- **What to work on**
Your task is to reproduce, verbatim and without pictures, the lines from the opening of the listing through the line containing "PI = math.pi".

- **Given material**
"""

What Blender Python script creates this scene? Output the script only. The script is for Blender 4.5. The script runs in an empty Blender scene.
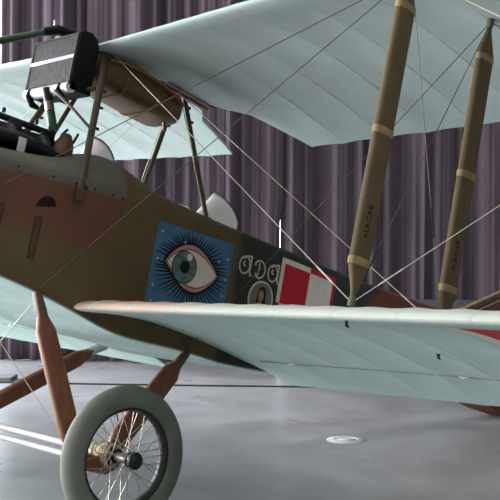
import bpy, bmesh, math, random
from mathutils import Vector, Matrix
random.seed(7)
S = bpy.context.scene
COL = S.collection
PI = math.pi

# ------------------------------------------------------------------ colours / materials
def lin(c):
    return tuple(((v/255)/12.92 if v/255 <= .04045 else ((v/255+.055)/1.055)**2.4) for v in c)

def mat(name, col, rough=.6, metal=0., var=.12, scale=6., bump=0., bscale=80., col2=None, stretch=None, attr=None, spec=.5, emit=None, alpha=None, coat=0.):
    m = bpy.data.materials.new(name); m.use_nodes = True
    nt = m.node_tree; N = nt.nodes; L = nt.links
    b = N['Principled BSDF']
    b.inputs['Roughness'].default_value = rough
    b.inputs['Metallic'].default_value = metal
    b.inputs['Specular IOR Level'].default_value = spec
    if coat: b.inputs['Coat Weight'].default_value = coat; b.inputs['Coat Roughness'].default_value = .15
    tc = N.new('ShaderNodeTexCoord')
    mp = N.new('ShaderNodeMapping'); L.new(tc.outputs['Object'], mp.inputs[0])
    if stretch: mp.inputs['Scale'].default_value = stretch
    nz = N.new('ShaderNodeTexNoise'); nz.inputs['Scale'].default_value = scale; nz.inputs['Detail'].default_value = 6
    L.new(mp.outputs[0], nz.inputs['Vector'])
    c1 = lin(col)
    c2 = lin(col2) if col2 else None
    mix = N.new('ShaderNodeMix'); mix.data_type = 'RGBA'
    if attr:
        at = N.new('ShaderNodeAttribute'); at.attribute_name = attr
        mix.blend_type = 'MULTIPLY'; mix.inputs[0].default_value = 1
        L.new(at.outputs['Color'], mix.inputs[6])
        rp = N.new('ShaderNodeValToRGB')
        rp.color_ramp.elements[0].position = .3; rp.color_ramp.elements[1].position = .7
        rp.color_ramp.elements[0].color = (1-var*2,)*3+(1,); rp.color_ramp.elements[1].color = (1,1,1,1)
        L.new(nz.outputs['Fac'], rp.inputs[0]); L.new(rp.outputs[0], mix.inputs[7])
    else:
        if c2 is None: c2 = tuple(max(0, v*(1-2*var)) for v in c1)
        rp = N.new('ShaderNodeValToRGB'); rp.color_ramp.elements[0].position = .35; rp.color_ramp.elements[1].position = .65
        L.new(nz.outputs['Fac'], rp.inputs[0]); L.new(rp.outputs[0], mix.inputs[0])
        mix.inputs[6].default_value = (*c1, 1); mix.inputs[7].default_value = (*c2, 1)
    L.new(mix.outputs[2], b.inputs['Base Color'])
    if bump:
        n2 = N.new('ShaderNodeTexNoise'); n2.inputs['Scale'].default_value = bscale; n2.inputs['Detail'].default_value = 4
        L.new(mp.outputs[0], n2.inputs['Vector'])
        bp = N.new('ShaderNodeBump'); bp.inputs['Strength'].default_value = bump; bp.inputs['Distance'].default_value = .01
        L.new(n2.outputs['Fac'], bp.inputs['Height']); L.new(bp.outputs[0], b.inputs['Normal'])
    if emit:
        b.inputs['Emission Color'].default_value = (*lin(emit[0]), 1); b.inputs['Emission Strength'].default_value = emit[1]
    if alpha is not None: b.inputs['Alpha'].default_value = alpha
    return m

M = {}
M['fabric'] = mat('doped fabric', (255,255,255), .75, attr='paint', var=.05, scale=3, bump=.06, bscale=30, spec=.12)
M['ribtape'] = mat('doped rib tape', (194,209,205), .75, var=.05, spec=.12)
M['ply'] = mat('painted plywood', (255,255,255), .6, attr='paint', var=.10, scale=5, bump=.04, bscale=40, spec=.15)
M['strutwood'] = mat('khaki fabric wrapped strut', (106,90,64), .6, var=.08, scale=8, spec=.2)
M['tape'] = mat('cream binding tape', (160,138,96), .7, var=.1, scale=20, spec=.3)
M['darksteel'] = mat('dark steel fitting', (52,50,46), .45, .6)
M['palesteel'] = mat('pale painted steel', (176,182,172), .45, .2)
M['socket'] = mat('grey green strut socket', (98,96,78), .5, .2)
M['wire'] = mat('bracing cable', (96,90,80), .45, .5, var=.1)
M['palewire'] = mat('pale bracing cable', (190,178,158), .5, .3, var=.1)
M['legwood'] = mat('red brown varnished wood', (126,78,54), .45, var=.12, scale=4, stretch=(6,6,1), spec=.3, col2=(104,62,44))
M['legfit'] = mat('brown painted steel sleeve', (98,74,48), .5, .1)
M['tyre'] = mat('grey rubber', (114,117,106), .7, var=.12, scale=5, spec=.25, bump=.05)
M['rim'] = mat('black rim', (34,33,33), .4, .3)
M['spoke'] = mat('wire spoke', (188,178,162), .4, .6)
M['hub'] = mat('hub steel', (150,140,128), .35, .6)
M['hubcap'] = mat('black hub cap', (26,25,24), .4, .2)
M['cord'] = mat('bungee cord', (196,180,150), .8, var=.2, scale=40)
M['tube'] = mat('light alloy tube', (170,166,166), .5, .2, var=.05)
M['black'] = mat('black enamel', (12,12,13), .6, .0, spec=.15, var=.2, scale=12)
M['engblack'] = mat('black cast iron', (22,22,24), .5, .3, var=.3, scale=14)
M['radgrill'] = mat('radiator honeycomb', (40,38,38), .7, .1, var=.35, scale=30, bump=.8, bscale=160, col2=(74,70,68), spec=.2, stretch=(1,2.5,.6))
M['radband'] = mat('bare aluminium band', (214,214,218), .35, .35, var=.08)
M['copper'] = mat('brass fuel pipe', (150,110,62), .35, .6)
M['tank'] = mat('brown painted tank', (104,80,46), .4, .15, var=.15, scale=6, spec=.5)
M['strapm'] = mat('tank strap', (120,98,62), .4, .3)
M['ribwood'] = mat('dark red brown rib wood', (92,58,44), .55)
M['cabane'] = mat('olive painted tube', (82,68,46), .5, .1, var=.15)
M['pipegreen'] = mat('dark green paint', (44,66,44), .45, .1, var=.15)
M['celluloid'] = mat('milky celluloid', (246,238,234), .3, var=.05, alpha=.93)
M['hose'] = mat('green rubber hose', (40,92,58), .5)
M['eyeblue'] = mat('eye panel blue', (74,118,150), .6, var=.12, scale=10, spec=.2)
M['ink'] = mat('black paint', (20,22,26), .6, var=.1, spec=.2)
M['stamp'] = mat('faded stamp ink', (50,42,32), .6, spec=.2)
M['lid'] = mat('eyelid pink paint', (190,150,140), .6, spec=.2)
M['lidred'] = mat('eyelid red paint', (150,70,66), .6, spec=.2)
M['eyewhite'] = mat('eye white paint', (228,218,198), .6, var=.06, spec=.2)
M['iris'] = mat('iris grey green paint', (104,134,130), .6, var=.3, scale=30, spec=.2)
M['star'] = mat('star white paint', (196,210,214), .6, spec=.2)
M['letter'] = mat('lettering cream paint', (206,200,180), .6, spec=.2)
M['insred'] = mat('insignia red', (190,28,44), .55, var=.08, spec=.2)
M['inswhite'] = mat('insignia white', (222,214,200), .6, var=.08, scale=10, spec=.2)
M['medal'] = mat('medallion grey', (110,116,108), .6, spec=.2)
M['skin'] = mat('portrait skin paint', (176,128,84), .6, spec=.2)
M['hair'] = mat('portrait hair paint', (34,26,22), .6, spec=.2)
M['panelbrown'] = mat('access panel brown', (84,64,46), .6, spec=.15)
M['seam'] = mat('panel seam', (70,54,42), .7, spec=.1)
M['opening'] = mat('dark vent opening', (42,30,28), .8, spec=.1)
M['curtain'] = mat('purple velvet curtain', (96,84,93), .95, var=.12, scale=2.5, stretch=(3,3,.3), spec=.06, bump=.1, bscale=8)
M['floor'] = None
M['wall'] = mat('dark wall', (52,50,54), .8)
M['lightwall'] = mat('pale wall', (150,150,150), .8)
M['plug'] = mat('pale floor cover', (205,203,198), .7, spec=.2)
M['cable'] = mat('black cable', (40,40,44), .6)
M['greybox'] = mat('grey painted box', (88,92,92), .6)
M['winlight'] = mat('daylit window glass', (230,238,245), .2, emit=((226,238,255), 9.))

# floor: polished grey concrete
def floor_mat():
    m = bpy.data.materials.new('polished concrete'); m.use_nodes = True
    nt = m.node_tree; N = nt.nodes; L = nt.links; b = N['Principled BSDF']
    tc = N.new('ShaderNodeTexCoord')
    n1 = N.new('ShaderNodeTexNoise'); n1.inputs['Scale'].default_value = .7; n1.inputs['Detail'].default_value = 10; n1.inputs['Roughness'].default_value = .62; n1.inputs['Distortion'].default_value = .8
    mp = N.new('ShaderNodeMapping'); mp.inputs['Location'].default_value = (3.1, 5.7, .43); mp.inputs['Rotation'].default_value = (.3, .2, .6); L.new(tc.outputs['Object'], mp.inputs[0])
    L.new(mp.outputs[0], n1.inputs['Vector'])
    rp = N.new('ShaderNodeValToRGB')
    rp.color_ramp.elements[0].position = .22; rp.color_ramp.elements[0].color = (*lin((110,110,112)), 1)
    rp.color_ramp.elements[1].position = .78; rp.color_ramp.elements[1].color = (*lin((178,178,178)), 1)
    L.new(n1.outputs['Fac'], rp.inputs[0]); L.new(rp.outputs[0], b.inputs['Base Color'])
    n2 = N.new('ShaderNodeTexNoise'); n2.inputs['Scale'].default_value = 1.3; n2.inputs['Detail'].default_value = 3
    L.new(mp.outputs[0], n2.inputs['Vector'])
    mr = N.new('ShaderNodeMapRange'); mr.inputs['To Min'].default_value = .24; mr.inputs['To Max'].default_value = .34
    L.new(n2.outputs['Fac'], mr.inputs['Value']); L.new(mr.outputs[0], b.inputs['Roughness'])
    b.inputs['Specular IOR Level'].default_value = .55
    return m
M['floor'] = floor_mat()

# ------------------------------------------------------------------ mesh builder
class MB:
    def __init__(s): s.v = []; s.f = []; s.c = None
    def add(s, vs, fs):
        o = len(s.v); s.v += [tuple(v) for v in vs]; s.f += [tuple(i+o for i in f) for f in fs]; return s
    def box(s, c, d, R=None):
        x, y, z = (k/2 for k in d)
        vs = [Vector(p) for p in ((-x,-y,-z),(x,-y,-z),(x,y,-z),(-x,y,-z),(-x,-y,z),(x,-y,z),(x,y,z),(-x,y,z))]
        if R: vs = [R @ v for v in vs]
        vs = [v+Vector(c) for v in vs]
        return s.add(vs, [(0,3,2,1),(4,5,6,7),(0,1,5,4),(1,2,6,5),(2,3,7,6),(3,0,4,7)])
    def loft(s, rings, cap=True, closed=True):
        n = len(rings[0]); o = []; fs = []
        for r in rings: o += list(r)
        for i in range(len(rings)-1):
            for j in range(n if closed else n-1):
                k = (j+1) % n
                fs.append((i*n+j, i*n+k, (i+1)*n+k, (i+1)*n+j))
        if cap and closed:
            fs.append(tuple(range(n-1, -1, -1))); fs.append(tuple((len(rings)-1)*n+j for j in range(n)))
        return s.add(o, fs)
    def tube(s, pts, r, n=10, cap=True, flat=1., up=None):
        pts = [Vector(p) for p in pts]
        rs = r if isinstance(r, (list, tuple)) else [r]*len(pts)
        rings = []; U = None
        for i, p in enumerate(pts):
            t = (pts[min(i+1, len(pts)-1)]-pts[max(i-1, 0)]).normalized()
            if up is not None: U = (Vector(up)-t*Vector(up).dot(t)).normalized()
            elif U is None:
                a = Vector((0,0,1)) if abs(t.z) < .9 else Vector((1,0,0)); U = (a-t*a.dot(t)).normalized()
            else: U = (U-t*U.dot(t)).normalized()
            V = t.cross(U)
            rings.append([p+U*math.cos(2*PI*k/n)*rs[i]+V*math.sin(2*PI*k/n)*rs[i]*flat for k in range(n)])
        return s.loft(rings, cap)
    def lathe(s, prof, n=48, c=(0,0,0), axis='y'):
        # prof: (radius, offset along axis), closed loop when first==last
        rings = []
        for k in range(n):
            a = 2*PI*k/n
            R = []
            for r, h in prof:
                p = (r*math.cos(a), h, r*math.sin(a)) if axis == 'y' else (r*math.cos(a), r*math.sin(a), h)
                R.append(Vector(p)+Vector(c))
            rings.append(R)
        m = len(prof); o = []; fs = []
        for R in rings: o += R
        for i in range(n):
            for j in range(m-1):
                k = (i+1) % n
                fs.append((i*m+j, i*m+j+1, k*m+j+1, k*m+j))
        return s.add(o, fs)
    def build(s, name, m, parent=None, smooth=True, bevel=0., colors=None, angle=40):
        me = bpy.data.meshes.new(name); me.from_pydata(s.v, [], s.f); me.update()
        if colors:
            at = me.color_attributes.new('paint', 'FLOAT_COLOR', 'POINT')
            for i, v in enumerate(s.v): at.data[i].color = (*lin(colors(Vector(v), i)), 1)
        bm = bmesh.new(); bm.from_mesh(me); bmesh.ops.recalc_face_normals(bm, faces=bm.faces)
        if bevel: bmesh.ops.bevel(bm, geom=list(bm.edges), offset=bevel, segments=2, affect='EDGES', profile=.6)
        bm.to_mesh(me); bm.free()
        if smooth: me.shade_smooth()
        if smooth and angle < 180: 
            try: me.set_sharp_from_angle(angle=math.radians(angle))
            except Exception: pass
        me.materials.append(m)
        o = bpy.data.objects.new(name, me); COL.objects.link(o)
        if parent: o.parent = parent
        return o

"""

- **Answer for the task**
What Blender Python script creates this scene? Output the script only. The script is for Blender 4.5. The script runs in an empty Blender scene.
import bpy, bmesh, math, random
from mathutils import Vector, Matrix
random.seed(7)
S = bpy.context.scene
COL = S.collection
PI = math.pi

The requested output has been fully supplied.